Bitcoin’s Decade-Worst Q1 Has Analysts Reassessing Where We Are in the Crypto Cycle

Bitcoin posted a sharp 11.7% decline in Q1 2025, marking its weakest first-quarter performance in a decade and raising fresh questions about where the asset stands in its current cycle.

According to data from NYDIG Research, the downturn places this quarter among the bottom tier of Q1 results in Bitcoin’s history. The last time BTC opened the year this poorly was in 2015, amid the fallout from the Mt. Gox collapse and post-2013 bull market fatigue.

While some historical parallels offer hope — including a 9.4% Q1 drop in 2020 that preceded a massive year-end rally — other years with weak starts, such as 2014, 2018, and 2022, have signaled the onset of more sustained drawdowns.

Bitcoin’s recent weakness comes despite a political backdrop that initially favored crypto. Donald Trump’s return to office fueled optimism across digital asset markets, with promises of regulatory reform and the rollback of SEC enforcement actions offering renewed clarity. However, that bullish narrative was disrupted last week as Trump’s sweeping tariff announcement triggered a $5.4 trillion sell-off across U.S. equities.

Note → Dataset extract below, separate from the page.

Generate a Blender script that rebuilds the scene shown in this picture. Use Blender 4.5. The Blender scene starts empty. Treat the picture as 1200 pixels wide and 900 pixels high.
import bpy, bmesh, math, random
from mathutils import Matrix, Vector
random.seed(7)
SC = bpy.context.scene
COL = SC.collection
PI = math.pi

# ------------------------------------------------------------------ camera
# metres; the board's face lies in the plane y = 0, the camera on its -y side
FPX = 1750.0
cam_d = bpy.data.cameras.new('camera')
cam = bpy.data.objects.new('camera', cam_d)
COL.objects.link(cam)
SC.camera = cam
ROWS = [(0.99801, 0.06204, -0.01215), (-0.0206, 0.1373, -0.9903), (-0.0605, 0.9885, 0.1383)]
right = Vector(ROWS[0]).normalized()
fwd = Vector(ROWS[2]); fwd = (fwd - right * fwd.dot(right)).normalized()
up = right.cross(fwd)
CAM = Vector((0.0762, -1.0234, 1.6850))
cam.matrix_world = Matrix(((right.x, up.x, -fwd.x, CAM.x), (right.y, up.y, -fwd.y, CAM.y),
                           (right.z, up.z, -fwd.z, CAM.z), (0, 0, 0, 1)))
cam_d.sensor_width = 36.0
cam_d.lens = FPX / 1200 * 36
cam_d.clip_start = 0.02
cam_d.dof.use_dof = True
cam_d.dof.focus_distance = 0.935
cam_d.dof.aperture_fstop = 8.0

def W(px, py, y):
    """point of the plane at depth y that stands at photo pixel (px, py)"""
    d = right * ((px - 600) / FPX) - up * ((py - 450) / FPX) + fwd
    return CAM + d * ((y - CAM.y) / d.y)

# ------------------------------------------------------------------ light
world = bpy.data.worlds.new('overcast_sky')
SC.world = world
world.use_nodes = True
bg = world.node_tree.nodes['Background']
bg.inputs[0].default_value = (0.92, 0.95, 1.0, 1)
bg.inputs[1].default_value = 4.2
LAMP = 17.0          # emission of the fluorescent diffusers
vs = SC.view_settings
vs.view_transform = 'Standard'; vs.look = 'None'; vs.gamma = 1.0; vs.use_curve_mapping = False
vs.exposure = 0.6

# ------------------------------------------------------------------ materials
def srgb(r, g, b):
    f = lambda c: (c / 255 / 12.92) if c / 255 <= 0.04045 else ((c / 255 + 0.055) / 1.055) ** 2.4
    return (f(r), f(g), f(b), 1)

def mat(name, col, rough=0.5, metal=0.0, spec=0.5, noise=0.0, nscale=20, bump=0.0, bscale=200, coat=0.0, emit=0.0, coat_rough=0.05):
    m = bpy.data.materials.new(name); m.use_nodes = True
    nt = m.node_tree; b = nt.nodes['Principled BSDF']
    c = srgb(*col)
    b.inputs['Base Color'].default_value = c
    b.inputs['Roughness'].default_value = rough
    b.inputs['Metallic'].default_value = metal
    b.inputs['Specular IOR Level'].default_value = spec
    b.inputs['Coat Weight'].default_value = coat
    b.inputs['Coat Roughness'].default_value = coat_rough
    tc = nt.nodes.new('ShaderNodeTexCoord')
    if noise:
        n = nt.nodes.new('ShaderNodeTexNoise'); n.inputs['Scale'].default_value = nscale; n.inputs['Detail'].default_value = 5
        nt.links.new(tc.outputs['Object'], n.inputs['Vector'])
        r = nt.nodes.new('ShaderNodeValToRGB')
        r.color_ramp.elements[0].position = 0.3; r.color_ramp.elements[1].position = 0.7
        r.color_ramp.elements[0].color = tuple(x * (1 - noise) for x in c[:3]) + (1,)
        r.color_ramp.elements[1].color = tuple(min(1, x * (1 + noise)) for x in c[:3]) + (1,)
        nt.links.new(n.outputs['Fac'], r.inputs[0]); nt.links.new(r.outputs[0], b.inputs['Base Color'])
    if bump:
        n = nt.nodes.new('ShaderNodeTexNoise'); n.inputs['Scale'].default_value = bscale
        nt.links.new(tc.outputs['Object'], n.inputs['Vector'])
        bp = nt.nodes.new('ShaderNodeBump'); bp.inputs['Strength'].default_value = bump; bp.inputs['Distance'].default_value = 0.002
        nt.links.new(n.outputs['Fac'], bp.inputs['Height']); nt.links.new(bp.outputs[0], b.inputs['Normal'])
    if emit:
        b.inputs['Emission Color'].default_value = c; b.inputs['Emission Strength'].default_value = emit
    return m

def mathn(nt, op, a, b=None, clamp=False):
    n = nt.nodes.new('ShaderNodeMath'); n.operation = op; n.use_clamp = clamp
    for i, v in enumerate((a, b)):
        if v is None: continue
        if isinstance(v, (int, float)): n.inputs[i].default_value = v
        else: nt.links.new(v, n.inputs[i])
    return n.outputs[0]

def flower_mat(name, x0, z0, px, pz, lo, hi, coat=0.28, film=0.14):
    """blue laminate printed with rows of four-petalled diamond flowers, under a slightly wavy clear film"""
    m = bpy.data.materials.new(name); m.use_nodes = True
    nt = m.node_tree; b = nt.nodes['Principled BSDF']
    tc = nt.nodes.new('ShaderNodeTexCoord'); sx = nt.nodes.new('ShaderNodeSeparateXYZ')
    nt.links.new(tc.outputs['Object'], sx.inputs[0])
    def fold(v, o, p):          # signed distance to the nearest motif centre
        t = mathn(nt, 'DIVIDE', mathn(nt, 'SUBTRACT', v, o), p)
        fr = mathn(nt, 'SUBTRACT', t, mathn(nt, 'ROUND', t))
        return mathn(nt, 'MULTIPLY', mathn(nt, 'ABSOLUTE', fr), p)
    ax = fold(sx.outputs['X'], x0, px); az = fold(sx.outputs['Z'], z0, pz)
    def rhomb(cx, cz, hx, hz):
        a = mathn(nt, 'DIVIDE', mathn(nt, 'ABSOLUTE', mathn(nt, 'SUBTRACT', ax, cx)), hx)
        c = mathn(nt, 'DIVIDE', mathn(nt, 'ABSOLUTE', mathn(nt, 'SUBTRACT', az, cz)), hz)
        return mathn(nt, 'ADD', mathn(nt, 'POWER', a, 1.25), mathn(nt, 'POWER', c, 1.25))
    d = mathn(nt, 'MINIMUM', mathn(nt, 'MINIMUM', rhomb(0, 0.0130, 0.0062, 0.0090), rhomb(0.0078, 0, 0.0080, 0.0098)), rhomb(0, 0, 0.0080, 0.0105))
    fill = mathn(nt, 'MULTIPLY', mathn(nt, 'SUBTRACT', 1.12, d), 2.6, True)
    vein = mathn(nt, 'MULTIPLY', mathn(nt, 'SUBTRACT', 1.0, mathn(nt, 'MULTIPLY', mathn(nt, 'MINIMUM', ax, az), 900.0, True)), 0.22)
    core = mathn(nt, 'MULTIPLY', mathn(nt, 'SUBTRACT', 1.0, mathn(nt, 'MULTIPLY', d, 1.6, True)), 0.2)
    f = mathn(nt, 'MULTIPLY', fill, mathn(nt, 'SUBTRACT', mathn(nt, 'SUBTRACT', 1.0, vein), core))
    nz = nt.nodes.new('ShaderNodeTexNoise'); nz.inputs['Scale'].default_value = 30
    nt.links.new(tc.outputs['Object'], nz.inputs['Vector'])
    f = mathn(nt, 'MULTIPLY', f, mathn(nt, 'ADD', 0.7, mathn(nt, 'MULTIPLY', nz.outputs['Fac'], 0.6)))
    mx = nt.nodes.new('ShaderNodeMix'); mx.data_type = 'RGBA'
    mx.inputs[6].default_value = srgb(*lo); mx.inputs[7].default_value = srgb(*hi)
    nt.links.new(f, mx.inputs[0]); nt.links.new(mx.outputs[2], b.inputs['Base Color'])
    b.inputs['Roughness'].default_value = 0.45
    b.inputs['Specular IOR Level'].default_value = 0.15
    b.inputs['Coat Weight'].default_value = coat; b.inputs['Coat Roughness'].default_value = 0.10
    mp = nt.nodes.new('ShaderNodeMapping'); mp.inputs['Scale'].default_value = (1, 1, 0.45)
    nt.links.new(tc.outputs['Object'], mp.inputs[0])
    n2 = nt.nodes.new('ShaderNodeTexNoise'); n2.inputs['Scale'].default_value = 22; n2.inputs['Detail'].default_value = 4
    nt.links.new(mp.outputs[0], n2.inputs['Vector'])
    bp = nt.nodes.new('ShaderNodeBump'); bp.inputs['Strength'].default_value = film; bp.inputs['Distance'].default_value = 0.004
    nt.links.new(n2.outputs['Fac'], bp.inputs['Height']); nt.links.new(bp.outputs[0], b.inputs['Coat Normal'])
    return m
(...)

While BTC has so far held above $80,000 — outperforming the Nasdaq and S&P 500 during the rout — the stability may be tested further as global risk sentiment deteriorates.

Credit spreads are widening, bond market volatility is rising, and recession risks are gaining traction — all signs that macro headwinds could continue to weigh on risk assets. Still, bitcoin’s relative strength has some viewing it as a potential “U.S. isolation hedge,” a role it may grow into if traditional markets remain under pressure.

The next few weeks could offer key insights into whether this Q1 dip is just noise — or the start of a deeper reset.